Extracted data:
———
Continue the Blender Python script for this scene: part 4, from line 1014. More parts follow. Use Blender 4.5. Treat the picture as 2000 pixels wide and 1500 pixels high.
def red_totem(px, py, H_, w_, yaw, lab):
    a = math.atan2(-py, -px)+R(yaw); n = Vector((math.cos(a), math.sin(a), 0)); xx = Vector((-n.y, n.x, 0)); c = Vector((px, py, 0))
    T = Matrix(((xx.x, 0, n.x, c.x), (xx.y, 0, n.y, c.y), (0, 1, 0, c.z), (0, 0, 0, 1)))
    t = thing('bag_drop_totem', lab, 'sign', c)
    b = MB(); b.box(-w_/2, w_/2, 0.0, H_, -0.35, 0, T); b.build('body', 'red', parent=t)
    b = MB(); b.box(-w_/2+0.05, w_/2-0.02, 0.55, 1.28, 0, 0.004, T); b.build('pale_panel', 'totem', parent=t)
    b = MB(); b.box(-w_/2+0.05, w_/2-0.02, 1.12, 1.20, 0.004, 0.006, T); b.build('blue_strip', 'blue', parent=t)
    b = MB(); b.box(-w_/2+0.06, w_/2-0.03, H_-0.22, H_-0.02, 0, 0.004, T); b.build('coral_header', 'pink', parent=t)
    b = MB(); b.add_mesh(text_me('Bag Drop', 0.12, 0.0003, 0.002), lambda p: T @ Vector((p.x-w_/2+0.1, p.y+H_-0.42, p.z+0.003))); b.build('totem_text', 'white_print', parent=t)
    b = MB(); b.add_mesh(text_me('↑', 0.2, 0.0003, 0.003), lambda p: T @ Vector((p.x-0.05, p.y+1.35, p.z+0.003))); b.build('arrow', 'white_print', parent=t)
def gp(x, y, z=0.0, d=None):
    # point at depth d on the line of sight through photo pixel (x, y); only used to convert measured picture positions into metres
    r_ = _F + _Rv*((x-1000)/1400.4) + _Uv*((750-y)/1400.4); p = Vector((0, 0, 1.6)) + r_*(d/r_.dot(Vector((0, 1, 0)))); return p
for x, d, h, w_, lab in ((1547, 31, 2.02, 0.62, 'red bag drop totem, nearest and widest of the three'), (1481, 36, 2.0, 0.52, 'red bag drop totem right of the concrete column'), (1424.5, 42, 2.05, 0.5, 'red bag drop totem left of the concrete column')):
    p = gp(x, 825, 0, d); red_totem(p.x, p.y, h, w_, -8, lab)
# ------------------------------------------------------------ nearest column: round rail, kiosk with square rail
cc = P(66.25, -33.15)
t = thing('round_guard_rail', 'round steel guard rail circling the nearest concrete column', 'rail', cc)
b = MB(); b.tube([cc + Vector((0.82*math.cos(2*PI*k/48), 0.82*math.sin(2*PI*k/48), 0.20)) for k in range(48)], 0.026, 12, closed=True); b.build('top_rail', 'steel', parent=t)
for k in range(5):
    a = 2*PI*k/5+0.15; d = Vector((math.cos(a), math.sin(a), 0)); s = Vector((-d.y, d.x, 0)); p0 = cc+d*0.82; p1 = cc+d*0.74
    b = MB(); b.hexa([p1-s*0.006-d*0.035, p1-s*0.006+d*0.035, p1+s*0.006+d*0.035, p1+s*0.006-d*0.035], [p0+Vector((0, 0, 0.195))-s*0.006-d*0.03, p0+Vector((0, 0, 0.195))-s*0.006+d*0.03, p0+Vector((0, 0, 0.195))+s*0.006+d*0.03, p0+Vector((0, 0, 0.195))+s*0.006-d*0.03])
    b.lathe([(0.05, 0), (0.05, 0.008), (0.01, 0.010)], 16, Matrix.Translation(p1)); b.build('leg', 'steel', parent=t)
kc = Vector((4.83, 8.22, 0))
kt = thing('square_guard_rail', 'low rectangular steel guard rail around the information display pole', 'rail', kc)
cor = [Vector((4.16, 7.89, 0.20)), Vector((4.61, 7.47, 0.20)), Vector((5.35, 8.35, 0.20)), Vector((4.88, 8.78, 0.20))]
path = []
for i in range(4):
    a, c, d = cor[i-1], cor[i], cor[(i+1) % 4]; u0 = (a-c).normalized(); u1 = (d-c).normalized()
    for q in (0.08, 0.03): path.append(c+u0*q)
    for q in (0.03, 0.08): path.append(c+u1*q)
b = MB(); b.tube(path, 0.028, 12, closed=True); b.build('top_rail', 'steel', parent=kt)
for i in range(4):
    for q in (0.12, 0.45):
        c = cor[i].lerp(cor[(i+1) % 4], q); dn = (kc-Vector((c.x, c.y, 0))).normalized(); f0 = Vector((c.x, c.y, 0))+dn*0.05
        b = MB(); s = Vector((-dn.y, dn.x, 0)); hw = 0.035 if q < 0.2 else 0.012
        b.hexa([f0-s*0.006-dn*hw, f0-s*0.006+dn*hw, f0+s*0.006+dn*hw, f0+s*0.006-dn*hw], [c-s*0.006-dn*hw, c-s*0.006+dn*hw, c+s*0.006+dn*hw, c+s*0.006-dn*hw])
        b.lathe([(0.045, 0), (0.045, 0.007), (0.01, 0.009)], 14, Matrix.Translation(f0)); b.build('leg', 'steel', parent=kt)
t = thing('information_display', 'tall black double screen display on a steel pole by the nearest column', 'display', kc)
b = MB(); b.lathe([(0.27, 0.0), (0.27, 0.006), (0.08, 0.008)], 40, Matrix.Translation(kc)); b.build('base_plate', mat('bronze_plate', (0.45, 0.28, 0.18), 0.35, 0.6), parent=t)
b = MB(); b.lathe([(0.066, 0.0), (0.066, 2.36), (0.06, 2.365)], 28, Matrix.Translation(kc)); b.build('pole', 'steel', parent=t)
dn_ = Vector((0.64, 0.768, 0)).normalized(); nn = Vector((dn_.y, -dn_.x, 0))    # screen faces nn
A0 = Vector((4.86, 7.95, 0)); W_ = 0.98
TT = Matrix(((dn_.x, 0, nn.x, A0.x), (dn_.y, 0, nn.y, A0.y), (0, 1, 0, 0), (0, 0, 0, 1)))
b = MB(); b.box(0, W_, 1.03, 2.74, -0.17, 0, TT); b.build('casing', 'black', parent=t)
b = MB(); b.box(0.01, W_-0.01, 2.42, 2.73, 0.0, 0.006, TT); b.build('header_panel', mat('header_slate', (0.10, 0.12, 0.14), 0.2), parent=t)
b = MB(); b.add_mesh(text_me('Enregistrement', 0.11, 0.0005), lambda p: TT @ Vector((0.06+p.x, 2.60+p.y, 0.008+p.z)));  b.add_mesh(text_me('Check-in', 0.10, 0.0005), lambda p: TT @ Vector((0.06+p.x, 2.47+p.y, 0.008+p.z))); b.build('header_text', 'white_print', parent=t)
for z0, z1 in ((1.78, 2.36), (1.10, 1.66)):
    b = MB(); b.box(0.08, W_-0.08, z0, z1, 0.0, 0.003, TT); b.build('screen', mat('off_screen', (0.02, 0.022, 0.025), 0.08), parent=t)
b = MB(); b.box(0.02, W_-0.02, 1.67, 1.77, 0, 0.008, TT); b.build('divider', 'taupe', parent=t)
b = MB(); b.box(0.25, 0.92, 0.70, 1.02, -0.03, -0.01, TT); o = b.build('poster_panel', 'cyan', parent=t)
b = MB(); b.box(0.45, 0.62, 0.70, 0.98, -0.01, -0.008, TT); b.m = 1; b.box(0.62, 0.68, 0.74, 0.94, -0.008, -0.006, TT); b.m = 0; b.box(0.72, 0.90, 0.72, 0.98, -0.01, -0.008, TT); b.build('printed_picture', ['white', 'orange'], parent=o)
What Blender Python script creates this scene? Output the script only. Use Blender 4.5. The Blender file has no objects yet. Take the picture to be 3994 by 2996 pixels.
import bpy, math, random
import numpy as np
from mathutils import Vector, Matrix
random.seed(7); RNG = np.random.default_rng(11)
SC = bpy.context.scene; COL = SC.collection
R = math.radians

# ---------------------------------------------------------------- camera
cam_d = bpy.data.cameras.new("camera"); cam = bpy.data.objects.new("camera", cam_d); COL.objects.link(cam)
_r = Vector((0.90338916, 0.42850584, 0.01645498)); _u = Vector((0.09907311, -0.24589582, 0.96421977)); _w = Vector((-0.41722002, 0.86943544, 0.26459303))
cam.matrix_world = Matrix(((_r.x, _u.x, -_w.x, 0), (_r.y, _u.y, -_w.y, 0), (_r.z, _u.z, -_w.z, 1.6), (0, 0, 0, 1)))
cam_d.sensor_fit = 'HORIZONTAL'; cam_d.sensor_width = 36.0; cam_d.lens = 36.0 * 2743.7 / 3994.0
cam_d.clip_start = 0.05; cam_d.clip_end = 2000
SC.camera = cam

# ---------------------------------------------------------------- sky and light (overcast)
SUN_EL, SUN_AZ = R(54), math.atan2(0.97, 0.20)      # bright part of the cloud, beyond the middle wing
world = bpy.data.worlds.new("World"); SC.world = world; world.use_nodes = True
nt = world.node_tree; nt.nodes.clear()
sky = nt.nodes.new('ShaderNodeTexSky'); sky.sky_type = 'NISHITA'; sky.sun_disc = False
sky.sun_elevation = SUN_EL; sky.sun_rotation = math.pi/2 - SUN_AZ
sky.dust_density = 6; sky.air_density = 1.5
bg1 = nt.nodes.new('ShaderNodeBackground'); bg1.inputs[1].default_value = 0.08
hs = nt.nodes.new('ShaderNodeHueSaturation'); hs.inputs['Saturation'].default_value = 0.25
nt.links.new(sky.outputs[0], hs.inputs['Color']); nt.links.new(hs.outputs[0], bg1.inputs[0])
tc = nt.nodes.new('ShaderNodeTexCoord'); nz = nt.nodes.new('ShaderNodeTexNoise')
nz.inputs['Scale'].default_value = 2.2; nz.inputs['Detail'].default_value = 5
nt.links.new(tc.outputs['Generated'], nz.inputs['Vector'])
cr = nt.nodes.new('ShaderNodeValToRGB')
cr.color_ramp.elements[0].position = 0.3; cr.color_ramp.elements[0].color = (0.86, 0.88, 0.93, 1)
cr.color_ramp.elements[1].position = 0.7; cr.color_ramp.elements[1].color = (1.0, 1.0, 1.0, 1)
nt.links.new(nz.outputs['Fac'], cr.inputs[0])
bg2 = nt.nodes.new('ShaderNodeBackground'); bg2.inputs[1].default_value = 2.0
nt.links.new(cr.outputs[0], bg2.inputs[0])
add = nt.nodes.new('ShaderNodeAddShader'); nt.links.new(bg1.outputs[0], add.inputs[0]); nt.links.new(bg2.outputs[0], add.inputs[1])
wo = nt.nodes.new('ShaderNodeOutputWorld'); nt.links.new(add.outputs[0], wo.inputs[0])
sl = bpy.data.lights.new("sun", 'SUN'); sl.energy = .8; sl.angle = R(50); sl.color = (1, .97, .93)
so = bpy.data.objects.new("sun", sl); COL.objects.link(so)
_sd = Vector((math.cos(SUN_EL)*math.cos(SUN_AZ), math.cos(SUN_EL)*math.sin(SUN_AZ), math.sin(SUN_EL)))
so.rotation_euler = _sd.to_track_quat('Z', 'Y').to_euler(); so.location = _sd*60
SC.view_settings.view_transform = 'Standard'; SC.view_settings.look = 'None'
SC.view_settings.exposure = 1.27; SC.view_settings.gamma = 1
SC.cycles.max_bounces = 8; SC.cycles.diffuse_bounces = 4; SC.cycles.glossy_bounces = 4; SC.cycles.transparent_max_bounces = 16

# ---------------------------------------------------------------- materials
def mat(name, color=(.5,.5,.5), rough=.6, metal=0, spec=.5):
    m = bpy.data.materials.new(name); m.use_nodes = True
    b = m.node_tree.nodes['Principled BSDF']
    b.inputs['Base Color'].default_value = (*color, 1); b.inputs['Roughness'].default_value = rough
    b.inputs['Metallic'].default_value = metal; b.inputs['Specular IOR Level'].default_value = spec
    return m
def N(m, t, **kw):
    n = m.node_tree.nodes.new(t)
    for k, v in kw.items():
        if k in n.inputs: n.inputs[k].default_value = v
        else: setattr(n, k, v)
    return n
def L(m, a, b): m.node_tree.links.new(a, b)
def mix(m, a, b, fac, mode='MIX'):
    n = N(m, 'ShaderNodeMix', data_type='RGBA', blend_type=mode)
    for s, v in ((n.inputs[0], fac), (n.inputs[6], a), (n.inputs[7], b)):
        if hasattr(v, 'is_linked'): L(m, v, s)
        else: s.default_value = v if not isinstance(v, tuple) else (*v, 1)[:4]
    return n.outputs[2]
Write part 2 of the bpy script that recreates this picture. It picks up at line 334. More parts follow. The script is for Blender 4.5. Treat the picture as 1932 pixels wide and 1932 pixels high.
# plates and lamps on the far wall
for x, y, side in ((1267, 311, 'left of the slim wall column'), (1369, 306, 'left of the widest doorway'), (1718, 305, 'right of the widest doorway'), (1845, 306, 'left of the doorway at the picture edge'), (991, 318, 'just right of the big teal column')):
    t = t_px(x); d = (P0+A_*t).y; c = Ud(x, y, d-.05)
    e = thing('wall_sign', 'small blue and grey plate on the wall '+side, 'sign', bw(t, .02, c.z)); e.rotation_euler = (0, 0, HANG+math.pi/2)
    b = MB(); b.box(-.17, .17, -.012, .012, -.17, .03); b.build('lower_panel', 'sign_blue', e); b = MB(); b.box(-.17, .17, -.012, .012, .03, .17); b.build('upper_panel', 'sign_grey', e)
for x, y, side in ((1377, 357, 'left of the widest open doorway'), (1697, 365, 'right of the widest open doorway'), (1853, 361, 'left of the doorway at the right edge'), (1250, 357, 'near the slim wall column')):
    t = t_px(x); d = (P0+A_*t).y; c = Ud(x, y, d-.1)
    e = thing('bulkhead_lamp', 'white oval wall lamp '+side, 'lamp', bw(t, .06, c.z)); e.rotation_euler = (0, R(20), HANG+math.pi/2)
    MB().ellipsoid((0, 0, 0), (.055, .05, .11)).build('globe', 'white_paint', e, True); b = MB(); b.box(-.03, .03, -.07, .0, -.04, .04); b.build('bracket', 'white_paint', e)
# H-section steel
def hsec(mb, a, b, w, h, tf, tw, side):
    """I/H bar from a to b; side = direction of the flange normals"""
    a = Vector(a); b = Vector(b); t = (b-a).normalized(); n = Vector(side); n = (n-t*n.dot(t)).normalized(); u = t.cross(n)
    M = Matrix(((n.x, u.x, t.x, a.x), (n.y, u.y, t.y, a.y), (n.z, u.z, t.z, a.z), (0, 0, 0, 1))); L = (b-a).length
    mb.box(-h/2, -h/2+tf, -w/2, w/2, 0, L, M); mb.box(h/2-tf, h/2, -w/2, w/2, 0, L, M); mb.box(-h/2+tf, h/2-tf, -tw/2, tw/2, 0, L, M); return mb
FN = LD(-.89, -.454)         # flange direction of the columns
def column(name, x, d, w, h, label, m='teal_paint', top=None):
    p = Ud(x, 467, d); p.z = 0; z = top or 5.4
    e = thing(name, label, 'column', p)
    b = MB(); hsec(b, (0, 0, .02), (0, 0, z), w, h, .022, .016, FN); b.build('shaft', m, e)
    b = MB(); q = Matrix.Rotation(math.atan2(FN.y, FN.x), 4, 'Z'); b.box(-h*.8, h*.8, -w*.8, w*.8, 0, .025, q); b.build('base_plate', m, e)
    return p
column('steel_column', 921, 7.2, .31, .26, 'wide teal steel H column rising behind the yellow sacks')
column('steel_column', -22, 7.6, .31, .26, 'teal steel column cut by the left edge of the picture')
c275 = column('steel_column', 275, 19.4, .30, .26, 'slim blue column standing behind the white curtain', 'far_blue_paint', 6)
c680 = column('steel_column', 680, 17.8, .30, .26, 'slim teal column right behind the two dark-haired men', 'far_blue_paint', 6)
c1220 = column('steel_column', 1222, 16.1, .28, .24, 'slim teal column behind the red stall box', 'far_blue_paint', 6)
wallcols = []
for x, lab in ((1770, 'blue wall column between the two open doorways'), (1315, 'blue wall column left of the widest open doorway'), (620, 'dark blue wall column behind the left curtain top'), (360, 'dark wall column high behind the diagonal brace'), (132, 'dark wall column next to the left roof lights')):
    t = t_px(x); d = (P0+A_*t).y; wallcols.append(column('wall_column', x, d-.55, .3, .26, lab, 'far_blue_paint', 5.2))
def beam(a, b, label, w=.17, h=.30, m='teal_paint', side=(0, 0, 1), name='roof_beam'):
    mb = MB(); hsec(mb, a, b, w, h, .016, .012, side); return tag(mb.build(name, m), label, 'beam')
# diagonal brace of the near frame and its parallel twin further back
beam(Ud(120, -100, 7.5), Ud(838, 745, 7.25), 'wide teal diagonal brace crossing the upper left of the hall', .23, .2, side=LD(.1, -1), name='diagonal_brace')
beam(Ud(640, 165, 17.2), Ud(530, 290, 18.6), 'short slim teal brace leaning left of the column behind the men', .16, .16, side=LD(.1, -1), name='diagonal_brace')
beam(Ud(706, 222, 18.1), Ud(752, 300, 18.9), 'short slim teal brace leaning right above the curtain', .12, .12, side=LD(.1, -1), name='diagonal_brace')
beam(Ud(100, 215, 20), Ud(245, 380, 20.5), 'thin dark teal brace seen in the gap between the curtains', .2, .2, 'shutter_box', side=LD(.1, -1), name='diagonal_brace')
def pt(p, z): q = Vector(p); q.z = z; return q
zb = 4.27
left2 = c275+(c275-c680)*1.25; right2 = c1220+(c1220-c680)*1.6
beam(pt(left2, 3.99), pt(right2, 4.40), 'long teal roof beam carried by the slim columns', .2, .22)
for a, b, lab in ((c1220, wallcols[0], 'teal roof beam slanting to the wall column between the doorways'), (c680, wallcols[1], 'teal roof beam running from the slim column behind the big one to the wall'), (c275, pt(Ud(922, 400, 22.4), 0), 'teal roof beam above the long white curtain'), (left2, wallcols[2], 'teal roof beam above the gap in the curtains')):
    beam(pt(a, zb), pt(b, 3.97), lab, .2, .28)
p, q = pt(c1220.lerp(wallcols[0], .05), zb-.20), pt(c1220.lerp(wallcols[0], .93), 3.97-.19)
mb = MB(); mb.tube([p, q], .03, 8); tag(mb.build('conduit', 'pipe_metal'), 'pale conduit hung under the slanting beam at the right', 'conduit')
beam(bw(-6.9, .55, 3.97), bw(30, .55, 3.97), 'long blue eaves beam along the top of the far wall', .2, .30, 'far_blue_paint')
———
Exercise:
Filter the entries and copy out every line with the word "Treat".

Result below:
Continue the Blender Python script for this scene: part 4, from line 1014. More parts follow. Use Blender 4.5. Treat the picture as 2000 pixels wide and 1500 pixels high.
Write part 2 of the bpy script that recreates this picture. It picks up at line 334. More parts follow. The script is for Blender 4.5. Treat the picture as 1932 pixels wide and 1932 pixels high.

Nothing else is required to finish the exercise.